Underglaze earthenware painted by Navid Azimi Sajadi

Tell us about the response to the curated section you presented - ‘Underskin’- in Milan.

The response to ‘Underskin’ at the Milan Image Fair was amazing. The support from the curator, Rischa Paterlini, and the management of the photography fair was incredible. Our stands were partly sponsored by an Italian patron who also hosted a beautiful dinner for all of us and our artists and members of the press, collectors and friends. The Italian collectors loved the works, sales were fantastic and my artists got great press coverage in major newspapers and art magazines. We were thrilled.

What can we look forward to seeing at your upcoming project in May in London?

I have a full programme in London. I will be exhibiting six photographers, namely: Ali Tahayori, Dariush Nehdaran, Mo Jahangir, Maryam Palizgir, Tahmineh Monzavi and Farsad Labbauf at Photo London at Somerset House, from May 10 – 14; and three artists - Bibi Manavi, Rana Khadem and Navid Azimi Sajadi - during London Craft Week at Cromwell Place, from May 9 – 14. We are also receiving a lot of support from Photo London this year, which is dedicating 100 issues of its magazine to the Iranian photographers being exhibited and their galleries. In addition, there will be related events and programmes. We are deeply grateful for its support.

On a final note, which young Iranian artists are exciting you right now?

There are so many brilliant Iranian artists that are exciting me now. It gives me great pleasure to work with many of them and I can say proudly that a significant number are women. The contemporary art world is an international phenomenon in which education, exposure, connection, recognition, media attention and the press are all vital to move an artist’s career forward.
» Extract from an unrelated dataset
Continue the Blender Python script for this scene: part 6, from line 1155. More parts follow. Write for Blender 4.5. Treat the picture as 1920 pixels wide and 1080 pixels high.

Iranian artists have been disadvantaged for over 40 years. For them to move forward, they need to trade in the international art market. It is precisely for this reason that I have made it my mission to give them this chance and, by doing so, simultaneously educate the Western viewers who don’t know much about Iranian contemporary art, other than through the work of a few artists who are continuously in the spotlight.